Secondly, the experience of the past seven decades underlines the need to respect and comply with the Charter and to reform certain working methods of the Security Council. There is also a need to strengthen other working methods so that the United Nations can be in a position to play the role entrusted to it by Member States and to preserve its effectiveness.

Throughout its history, the United Nations has had to deal with actions of certain influential States seeking to impose their hegemony over the Organization and make use of it for their own interests and policies without paying the slightest attention to the contradictions of their policies with the principles and purposes of the Charter or the interests of other Member States. When the founders of the Organization drafted the Charter, they opened it with “We the peoples of the United Nations”, but we see current practice as an attempt to change this wording to “We, certain influential States of the United Nations”. We have seen this very clearly since the very inception of the United Nations, which has been paralysed and remains so because of the policies of certain of these influential States, and is unable to take the necessary measures under the Charter to implement many of its resolutions of international legitimacy, particularly those calling for an end to the Israel occupation of the Syrian Golan and other occupied Arab territories, and for Israel to end its aggressive policies and racist crimes against Arab citizens living under occupation in the States of the region.

That is also very clear when the Charter is flouted by double-standard policies. New terminology, new principles and new concepts have emerged to circumbent the Charter and international law, such as the protection of civilians. This concept that does not enjoy full international support and has been used to justify colonialist, bloody, military interventions in certain areas, for example in Iraq and Libya, which are now dealing with chaos and terrorism. It is also used to impose illegal unilateral measures against certain States, including Syria.
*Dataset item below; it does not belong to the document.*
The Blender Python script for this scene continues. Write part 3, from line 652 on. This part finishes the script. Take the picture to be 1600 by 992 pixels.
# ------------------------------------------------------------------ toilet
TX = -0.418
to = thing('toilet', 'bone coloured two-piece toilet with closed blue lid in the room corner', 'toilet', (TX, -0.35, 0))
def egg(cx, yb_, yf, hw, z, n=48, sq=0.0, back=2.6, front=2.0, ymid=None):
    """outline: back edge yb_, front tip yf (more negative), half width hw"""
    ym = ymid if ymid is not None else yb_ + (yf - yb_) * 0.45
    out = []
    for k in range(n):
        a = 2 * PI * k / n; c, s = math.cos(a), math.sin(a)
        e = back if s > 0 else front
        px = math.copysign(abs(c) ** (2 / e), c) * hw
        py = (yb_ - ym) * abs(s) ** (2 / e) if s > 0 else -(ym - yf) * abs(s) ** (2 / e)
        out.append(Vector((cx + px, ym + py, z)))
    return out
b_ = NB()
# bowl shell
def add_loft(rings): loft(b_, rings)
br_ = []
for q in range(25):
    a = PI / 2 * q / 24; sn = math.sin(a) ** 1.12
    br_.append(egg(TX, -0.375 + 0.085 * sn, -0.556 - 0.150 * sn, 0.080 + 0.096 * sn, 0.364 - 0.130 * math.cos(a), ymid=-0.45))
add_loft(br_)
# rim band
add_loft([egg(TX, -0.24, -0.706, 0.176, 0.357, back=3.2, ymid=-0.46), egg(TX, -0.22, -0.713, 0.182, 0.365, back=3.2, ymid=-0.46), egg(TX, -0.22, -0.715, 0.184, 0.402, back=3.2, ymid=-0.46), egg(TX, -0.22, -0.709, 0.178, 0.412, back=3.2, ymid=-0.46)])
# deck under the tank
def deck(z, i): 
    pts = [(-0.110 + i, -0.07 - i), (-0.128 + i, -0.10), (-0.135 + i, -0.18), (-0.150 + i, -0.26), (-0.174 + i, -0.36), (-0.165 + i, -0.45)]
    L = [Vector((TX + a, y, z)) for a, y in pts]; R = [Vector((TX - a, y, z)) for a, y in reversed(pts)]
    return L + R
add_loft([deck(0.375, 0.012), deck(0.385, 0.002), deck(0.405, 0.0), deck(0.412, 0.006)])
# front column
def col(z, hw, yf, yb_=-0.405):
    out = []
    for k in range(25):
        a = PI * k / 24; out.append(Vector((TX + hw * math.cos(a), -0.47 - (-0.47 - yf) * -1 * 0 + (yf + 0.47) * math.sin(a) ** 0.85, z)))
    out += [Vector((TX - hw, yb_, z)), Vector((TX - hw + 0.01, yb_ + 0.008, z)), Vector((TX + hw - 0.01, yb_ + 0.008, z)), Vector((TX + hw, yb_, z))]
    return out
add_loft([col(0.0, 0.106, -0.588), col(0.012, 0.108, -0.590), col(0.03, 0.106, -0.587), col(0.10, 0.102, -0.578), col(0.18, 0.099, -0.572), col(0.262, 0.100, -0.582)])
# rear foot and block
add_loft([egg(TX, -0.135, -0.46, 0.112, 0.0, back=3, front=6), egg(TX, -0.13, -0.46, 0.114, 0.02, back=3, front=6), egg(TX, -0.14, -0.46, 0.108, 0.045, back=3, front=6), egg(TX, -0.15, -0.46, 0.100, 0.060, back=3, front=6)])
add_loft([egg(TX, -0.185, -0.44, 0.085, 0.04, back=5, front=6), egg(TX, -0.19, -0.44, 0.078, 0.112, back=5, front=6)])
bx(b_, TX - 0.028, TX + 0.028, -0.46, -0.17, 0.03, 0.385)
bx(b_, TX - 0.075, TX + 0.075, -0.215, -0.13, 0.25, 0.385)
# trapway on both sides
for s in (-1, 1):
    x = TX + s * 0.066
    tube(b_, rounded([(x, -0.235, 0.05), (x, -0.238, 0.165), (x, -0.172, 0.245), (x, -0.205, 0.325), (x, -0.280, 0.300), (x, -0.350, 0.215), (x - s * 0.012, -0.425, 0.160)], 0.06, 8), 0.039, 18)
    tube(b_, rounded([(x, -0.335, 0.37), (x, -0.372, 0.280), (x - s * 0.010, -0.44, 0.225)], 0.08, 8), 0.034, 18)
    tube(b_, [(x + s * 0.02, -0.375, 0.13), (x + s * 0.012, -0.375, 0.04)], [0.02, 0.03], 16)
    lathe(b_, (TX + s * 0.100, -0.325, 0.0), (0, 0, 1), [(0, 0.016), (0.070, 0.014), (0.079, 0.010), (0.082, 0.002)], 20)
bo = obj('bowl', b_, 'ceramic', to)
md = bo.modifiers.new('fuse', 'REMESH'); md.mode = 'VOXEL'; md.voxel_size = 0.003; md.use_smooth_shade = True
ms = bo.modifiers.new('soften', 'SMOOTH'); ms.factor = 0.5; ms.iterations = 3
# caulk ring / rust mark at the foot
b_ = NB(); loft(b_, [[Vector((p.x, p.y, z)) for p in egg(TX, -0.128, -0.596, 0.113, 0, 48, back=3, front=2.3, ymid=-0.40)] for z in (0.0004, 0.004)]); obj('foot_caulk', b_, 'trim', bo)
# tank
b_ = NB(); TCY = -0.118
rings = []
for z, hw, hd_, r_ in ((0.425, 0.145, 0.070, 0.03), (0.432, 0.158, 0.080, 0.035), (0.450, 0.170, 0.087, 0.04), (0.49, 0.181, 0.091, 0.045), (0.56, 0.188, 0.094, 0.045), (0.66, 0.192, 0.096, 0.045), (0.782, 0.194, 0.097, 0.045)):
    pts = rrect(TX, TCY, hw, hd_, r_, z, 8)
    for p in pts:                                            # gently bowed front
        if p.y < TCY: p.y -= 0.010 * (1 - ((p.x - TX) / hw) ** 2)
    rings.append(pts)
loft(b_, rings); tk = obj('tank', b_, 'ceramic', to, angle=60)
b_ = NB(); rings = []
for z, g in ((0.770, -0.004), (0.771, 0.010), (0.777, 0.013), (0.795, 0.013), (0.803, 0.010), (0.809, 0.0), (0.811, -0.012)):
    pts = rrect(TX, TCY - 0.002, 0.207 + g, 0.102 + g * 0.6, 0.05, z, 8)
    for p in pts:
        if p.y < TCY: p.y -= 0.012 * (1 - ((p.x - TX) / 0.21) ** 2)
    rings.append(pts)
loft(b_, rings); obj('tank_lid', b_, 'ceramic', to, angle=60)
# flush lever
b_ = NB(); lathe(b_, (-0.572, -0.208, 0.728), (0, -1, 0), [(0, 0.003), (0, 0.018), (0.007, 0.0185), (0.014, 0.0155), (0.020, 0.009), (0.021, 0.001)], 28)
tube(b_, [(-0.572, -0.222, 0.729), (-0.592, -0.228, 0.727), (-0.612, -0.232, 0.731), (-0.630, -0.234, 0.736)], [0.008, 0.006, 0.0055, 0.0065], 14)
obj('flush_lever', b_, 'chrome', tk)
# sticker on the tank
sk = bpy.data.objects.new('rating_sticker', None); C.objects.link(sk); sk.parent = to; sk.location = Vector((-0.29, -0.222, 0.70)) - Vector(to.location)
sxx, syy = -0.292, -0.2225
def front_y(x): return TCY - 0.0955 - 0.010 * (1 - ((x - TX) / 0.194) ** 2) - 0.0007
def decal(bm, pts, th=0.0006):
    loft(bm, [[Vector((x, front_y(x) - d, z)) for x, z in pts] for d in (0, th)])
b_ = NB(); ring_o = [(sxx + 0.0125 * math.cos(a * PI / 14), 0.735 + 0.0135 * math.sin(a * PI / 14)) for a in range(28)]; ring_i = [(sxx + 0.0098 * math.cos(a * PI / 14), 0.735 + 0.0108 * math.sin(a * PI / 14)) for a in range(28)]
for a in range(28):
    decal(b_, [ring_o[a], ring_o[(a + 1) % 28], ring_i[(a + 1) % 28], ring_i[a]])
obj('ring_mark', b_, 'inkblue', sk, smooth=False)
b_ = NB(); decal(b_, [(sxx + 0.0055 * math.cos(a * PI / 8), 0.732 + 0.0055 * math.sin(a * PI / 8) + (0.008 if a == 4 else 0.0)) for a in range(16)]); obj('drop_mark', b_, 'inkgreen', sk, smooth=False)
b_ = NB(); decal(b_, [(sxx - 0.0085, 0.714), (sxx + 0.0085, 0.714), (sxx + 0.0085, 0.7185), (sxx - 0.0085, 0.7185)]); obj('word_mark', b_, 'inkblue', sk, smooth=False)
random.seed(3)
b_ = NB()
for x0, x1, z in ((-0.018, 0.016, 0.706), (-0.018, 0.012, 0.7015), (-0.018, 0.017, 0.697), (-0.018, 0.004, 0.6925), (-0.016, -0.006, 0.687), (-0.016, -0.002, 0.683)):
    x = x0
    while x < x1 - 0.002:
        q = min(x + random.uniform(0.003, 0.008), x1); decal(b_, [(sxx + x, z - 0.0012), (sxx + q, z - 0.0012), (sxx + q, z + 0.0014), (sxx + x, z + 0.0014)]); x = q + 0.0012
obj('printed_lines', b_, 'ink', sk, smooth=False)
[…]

Thirdly, the United States, which won the Second World War and defeated fascism and racism, must now work seriously and sincerely on the civilian and military fronts to address the terrorist tidal wave represented by international terrorist groups linked Al-Qaida, such as the Islamic State in Iraq and the Levant (ISIL), the Al-Nusra Front and their offspring in Syria and Iraq, which are supported from outside. We see this in Boko Haram, the Movement of East Turkestan, the Caucasus Emirate, Ansar al-Sharia, Al-Shabaab, and others. Syria reaffirms in this respect that all efforts aimed at putting an end to terrorism will be successful only if we stick to the principles of the Charter and international law and cooperate with the Governments and institutions of the States involved, since certain States make use of terrorism as a tool for international policies, and only if we stop ignoring the fact that others actually practise terrorism.

The situation in Syria and other States of the region demonstrates the deplorable state the United Nations is in. Since the initial days of the crisis — and we are now in its fifth year — certain States have used this forum to intervene flagrantly in the internal affairs of Syria and worked relentlessly to provoke, spread lies, demonize the Syrian Government, exacerbate the crisis and support terrorism in all its forms, as well as to block efforts to achieve a settlement, destabilize Syria and undermine its policies and its strategic, national sovereign choices in order to promote regime change through force and terrorism. Certain States have also sought to impose unilateral measures against the Syrian people and to lay the groundwork and find excuses for military intervention on the basis of falsehoods, as we saw in the Libyan experience. The brotherly Libyan people and the whole world continue to see the disastrous effects of such an approach, without hearing the least apology from those who responsible for these deadly destructive and serious actions. We see no enlightenment or change in their disastrous policies, which have heaped shame upon them and bled our peoples.

The situation does not stop there. Certain influential States members of the Council have worked to guide their puppet regimes in the region and encouraged them to gather terrorists, criminals, foreign mercenaries and bloodthirsty Takfiris from throughout the world, to finance and arm them, and send them to Syria and Iraq to establish their pseudo-State and make Syria a new base for their terrorism against the rest of the world. The Turkish regime has gone further still. Just yesterday morning, it carried out an aggression on Syrian territory when hundreds of soldiers and armoured divisions from Turkey made an incursion into Syrian territory. That aggression demonstrates Turkish intentions to expand into the region and the depth of the relationship between the Turkish regime and the terrorist group ISIL.

Where are the promises made by those States, when they joined the United Nations, to live together in peace and in relations of good-neighbourliness? Where is their respect for the principles of international law concerning friendly relations and cooperation among States, set out in General Assembly resolution 2625 (XXV) of 1970? How can the representatives of these influential countries who have spoken today explain these violations? Why is the Security Council unable to condemn these practices?

I have with me today a 500-page document that includes the names of thousands of foreign terrorists who were killed in October 2013 alone. Hundreds of those were nationals of Council members. We are talking about realities and we feel deep pain. Thousands are being killed in Syria, Iraq and other States in the context of the inertia of the so-called international community and its inability to bring to account the masterminds of international terrorism. If the United Nations is not compelled to respect the principles of the Charter and international law, it will have lost its moral quality and will have become a weapon for the strongest against the weakest.

In response to the statement made by the representative of the United States, who is a specialist in international law, need I remind her that the Pentagon’s training of mercenaries in Saudi Arabia, Qatar and Turkey to deal with Syria is a flagrant violation of the principles of the Charter and prohibited under resolutions 2170 (2014), 2178 (2014), 2195 (2014), and 2199 (2015)?